Simon Amstell’s Benjamin is a romantic comedy about a young filmmaker whose second feature is about to première, and he’s nervous. Don’t be, says his producer (Anna Chancellor). ‘Some people,’ she expands comfortingly, ‘will like it and some people won’t be into it, but each and every one of them is going to die, aren’t they? Because we are all going to die.’ Fair point. If you can ever say there is any point. Amstell’s career has always been predicated on his own existential crises, but as I’m one of those who is quite into that, I rather loved this film, not that it matters. Does anything?
Amstell is the stand-up who has written and starred in a sitcom (Grandma’s House, terrific), made the mock-doc Carnage, and has also written a confessional memoir, Help. Here, Colin Morgan plays Benjamin, a fictionalised version of Simon it’s probably safe to assume. I think even if Benjamin were a strongman in the circus, you could safely assume it’s somehow a fictionalised version of Simon, as Simon’s subject is always himself. (I don’t say this critically. You could say the same of Tracey Emin, who is also brilliant.) So Benjamin is insecure, vulnerable, anxious and, of course, lonely. (He has a cat — always a sign.) Much rides on his second feature, No Self — ‘what is “I” supposed to be?’ — which, from the glimpses we catch, is partly a love story and partly just a Buddhist monk saying stuff. Mark Kermode and Simon Mayo (playing Mark Kermode and Simon Mayo) are seen reviewing No Self on their radio show. Mark is disappointed: ‘The pretentious monk has no place in this film at all. Why didn’t the producer say: “Less monk”?’ I properly laughed, not for the first time, and not for the last.

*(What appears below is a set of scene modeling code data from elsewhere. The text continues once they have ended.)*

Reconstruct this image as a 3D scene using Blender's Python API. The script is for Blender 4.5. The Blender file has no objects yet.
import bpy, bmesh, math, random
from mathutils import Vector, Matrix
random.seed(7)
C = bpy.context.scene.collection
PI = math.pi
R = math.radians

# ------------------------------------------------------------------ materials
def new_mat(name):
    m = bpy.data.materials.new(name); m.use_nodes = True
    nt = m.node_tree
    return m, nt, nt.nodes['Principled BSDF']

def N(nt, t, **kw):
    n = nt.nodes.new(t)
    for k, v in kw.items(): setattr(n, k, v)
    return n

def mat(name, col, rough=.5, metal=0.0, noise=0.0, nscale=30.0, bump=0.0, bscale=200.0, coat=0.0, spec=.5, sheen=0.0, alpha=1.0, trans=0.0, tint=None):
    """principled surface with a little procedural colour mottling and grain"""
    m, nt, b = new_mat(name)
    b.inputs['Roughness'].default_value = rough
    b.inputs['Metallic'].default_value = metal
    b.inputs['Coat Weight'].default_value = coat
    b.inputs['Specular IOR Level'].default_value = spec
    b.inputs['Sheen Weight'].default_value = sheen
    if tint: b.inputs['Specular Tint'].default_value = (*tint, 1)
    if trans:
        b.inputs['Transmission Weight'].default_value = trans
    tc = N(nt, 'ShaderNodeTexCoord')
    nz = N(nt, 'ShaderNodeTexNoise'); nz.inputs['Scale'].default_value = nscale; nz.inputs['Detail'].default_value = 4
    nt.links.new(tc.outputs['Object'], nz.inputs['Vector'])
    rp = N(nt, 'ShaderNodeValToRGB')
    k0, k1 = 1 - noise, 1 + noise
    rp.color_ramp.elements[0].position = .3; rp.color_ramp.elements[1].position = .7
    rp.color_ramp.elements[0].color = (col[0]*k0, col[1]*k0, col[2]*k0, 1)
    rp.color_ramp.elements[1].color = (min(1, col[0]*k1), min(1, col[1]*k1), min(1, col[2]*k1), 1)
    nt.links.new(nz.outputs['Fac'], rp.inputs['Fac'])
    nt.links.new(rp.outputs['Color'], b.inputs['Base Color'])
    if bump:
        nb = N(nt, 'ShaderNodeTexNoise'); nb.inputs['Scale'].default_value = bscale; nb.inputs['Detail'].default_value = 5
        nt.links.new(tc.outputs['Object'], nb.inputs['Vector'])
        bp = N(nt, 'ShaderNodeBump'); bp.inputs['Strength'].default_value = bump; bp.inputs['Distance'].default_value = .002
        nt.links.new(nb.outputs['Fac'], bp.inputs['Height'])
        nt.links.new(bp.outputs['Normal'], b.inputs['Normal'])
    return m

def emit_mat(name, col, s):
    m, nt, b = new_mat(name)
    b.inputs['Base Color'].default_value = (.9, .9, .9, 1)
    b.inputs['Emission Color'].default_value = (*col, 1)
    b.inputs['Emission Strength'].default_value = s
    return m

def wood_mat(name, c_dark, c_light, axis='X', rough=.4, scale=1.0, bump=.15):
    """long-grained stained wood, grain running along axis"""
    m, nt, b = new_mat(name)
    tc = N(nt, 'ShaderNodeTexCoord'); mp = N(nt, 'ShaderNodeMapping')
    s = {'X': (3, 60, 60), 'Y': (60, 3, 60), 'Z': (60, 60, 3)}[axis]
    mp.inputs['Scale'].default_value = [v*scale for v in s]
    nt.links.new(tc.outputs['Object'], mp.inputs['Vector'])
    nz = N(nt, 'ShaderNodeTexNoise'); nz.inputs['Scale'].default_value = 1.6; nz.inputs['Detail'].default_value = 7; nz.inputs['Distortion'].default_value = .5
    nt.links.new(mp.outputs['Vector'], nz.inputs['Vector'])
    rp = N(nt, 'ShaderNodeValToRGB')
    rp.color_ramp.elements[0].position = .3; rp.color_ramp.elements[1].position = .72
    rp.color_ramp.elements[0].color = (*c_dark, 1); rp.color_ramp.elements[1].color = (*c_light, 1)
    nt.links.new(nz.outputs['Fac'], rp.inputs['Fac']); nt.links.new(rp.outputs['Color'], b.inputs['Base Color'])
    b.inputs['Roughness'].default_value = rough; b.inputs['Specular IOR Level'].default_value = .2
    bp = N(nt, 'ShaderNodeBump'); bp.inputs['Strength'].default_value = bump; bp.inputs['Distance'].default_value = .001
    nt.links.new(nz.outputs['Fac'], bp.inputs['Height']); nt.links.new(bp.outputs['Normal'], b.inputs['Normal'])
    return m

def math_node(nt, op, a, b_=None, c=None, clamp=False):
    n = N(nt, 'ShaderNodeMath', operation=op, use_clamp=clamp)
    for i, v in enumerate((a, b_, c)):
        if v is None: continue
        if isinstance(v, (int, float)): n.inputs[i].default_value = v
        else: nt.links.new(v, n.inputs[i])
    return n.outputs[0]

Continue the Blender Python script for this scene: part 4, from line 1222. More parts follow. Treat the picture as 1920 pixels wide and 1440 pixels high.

Benjamin lives in London, is pushed around by a bossy publicist (Jessica Raine) who makes him attend ‘the launch of a chair’, has a best friend who is a comic (Joel Fry) and then meets Noah (Phénix Brossard), a French music student who fronts a band. Benjamin introduces himself when Noah comes off stage and ties himself up in knots: ‘You’re really good at singing. Congratulations, you’re French. That’s exciting. I liked Les Mis.’ The two then embark on a relationship, but can Benjamin make it stick this time? Can he, will he, do intimacy? I can’t say I was on tenterhooks, but I did want to find out.
This does succumb to some romcom tropes. There’s no montage of falling in love in Paris, but there is one in Highgate Wood, for example. There is also a last-minute, Richard Curtis-ian dash. Plus, Benjamin lives in a photogenic Crouch End flat, whereas in reality a struggling filmmaker in his twenties would be hard pushed to afford some shithole in Walthamstow. But it does avoid the gay film tropes. No one has to come out. No one dies of Aids. No one is forced to be Julia Roberts’s best friend. They’re just regular people getting on with their lives.
And the script is mostly delicious in that early, neurotic Woody Allen kind of way before he went dreary and nuts. True, there are the occasional jarring moments, and the subplot concerning the comic doesn’t properly work, but it’s Amstell’s first feature, as writer and director, and this is, on the whole, tender, sweet and affecting, while Morgan is excellent at portraying a certain lost quality. So I’m one of those who’s quite into it, although why anyone would care about that, given we’re all going to be dead, I don’t know.